Can one be Jewish and not believe in God?


So here I am at age 37, watching more and more of my Jewish peers joining temples … starting their kids off in Hebrew school … etc. The wife and I talk about this, and while we have yet to follow suit, odds are we will. I’m sorta mixed about the whole thing, but Catherine is determined: Our children will have their Bat and Bar Mitzvahs. Period.

What I’ve been thinking about, in relation to this, is: Do Jews have to believe in God? I ask because, while I do consider myself to be Jewish, I’m really at a loss with the whole God thing. Clearly, someone or something created our planet. But do I believe there’s a big man sitting atop a cloud, pointing his magical lightning bolt this way and that, inventing things like geese and water and Danny Wood? No. Odds are it was just some enormous cosmic explosion—a random-yet-fruitful accident that led to the merging of particles, the mixing of Atoms, the … well, you know. Hence, when I hear some rabbi blathering on about Noah’s Ark and the parting of the sea and the burning bush and the Ten Commandments, I just don’t buy it. I don’t. Can’t. I roll my eyes and think, “What the hell am I doing here?”

Truth is, even though I was raised Reform, I can’t really argue with the Orthodox who think the semi-believers are non-Jews; that we pick-our-spots Hebrews have no business considering ourselves part of the Tribe. Because, from my experiences, 90 percent of the people sitting besides me through the years are members of the synagogue for one of three reasons:

A. Guilt.

B. Social network/outlet.

C. Fear of death/reassurance.

But do they really believe? In their hearts of hearts, do they think God is watching over us? Do they pray to him with true conviction?

Or are they merely repeating the words, showing up on high holidays but spending most Friday nights watching Hill Street Blues on DVD?

You be the judge …

5 thoughts on “Can one be Jewish and not believe in God?”

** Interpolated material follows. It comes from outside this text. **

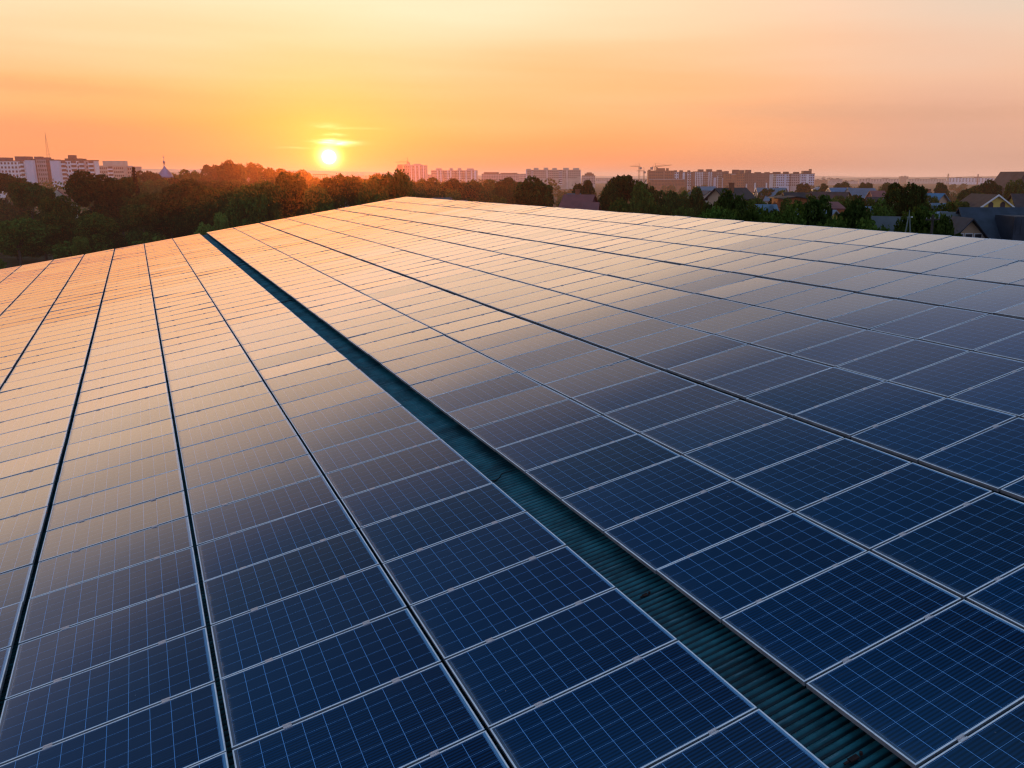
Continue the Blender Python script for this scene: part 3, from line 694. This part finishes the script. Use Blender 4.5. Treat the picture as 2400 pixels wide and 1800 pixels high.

  1. Jeff – As an Orthodox Jew and devoted reader of your blog i feel i have a unique perspective from which to read your post.
    1 – Agreed on your points a,b,c (B more so than anything where i come from)
    2 – I think one point that your missing in your post is the idea that some people (often myself) need something to look towards for an answer when things go great/wrong. When the shit hits the fan in my life i can temper my thoughts by thinking “everything happens for a reason” and that someone, somewhere, (god) has a grand master plan. Without believing in God this specific perspective is missing.
    3 – One other interesting thing is to think about it from the perspective of (believe it or not) Adolf Hitler. Did Hitler think that all Jews needed to be Orthodox or Conservative or Reform in order to be exterminated? Obviously not, Jews are Jews and at the end of the day are one group, religious, semi-religious, or not religious at all.
    Pick your path and conduct yourself in a way that any brand of Judaism would consider upstanding.
    P.s. Love the blog, keep it up

  2. Good points, man. But here’s how I look at it. There’s more to Judaism than the religious aspect -there’s the cultural aspect. There’s the holiday traditions and the characteristics we all share that make us Jews. It’s as much these traditions as it is the religion. So while you and I are both probably not the most religious of people, we are certainly Jews, culturally and based on our traditions. And if nothing else, our liberalism and hypochondria are certainly evidence enough.

  3. Just a quick hold-on-a-sec to Murray. I’m a pick your spots Jew. God? I dunno.

    But I’ll be damned if any decisions about my religious or cultural identity are made by a long-dead maniac, or any kind of intolerant prick. How can you let your identity be passive and determined by what a bigot might or might not think. If you don’t want to be a Jew, you don’t have to be. The freedom to choose is the whole point of this country, and valuing it is, in my opinion, a big part of the whole Jewish Thing.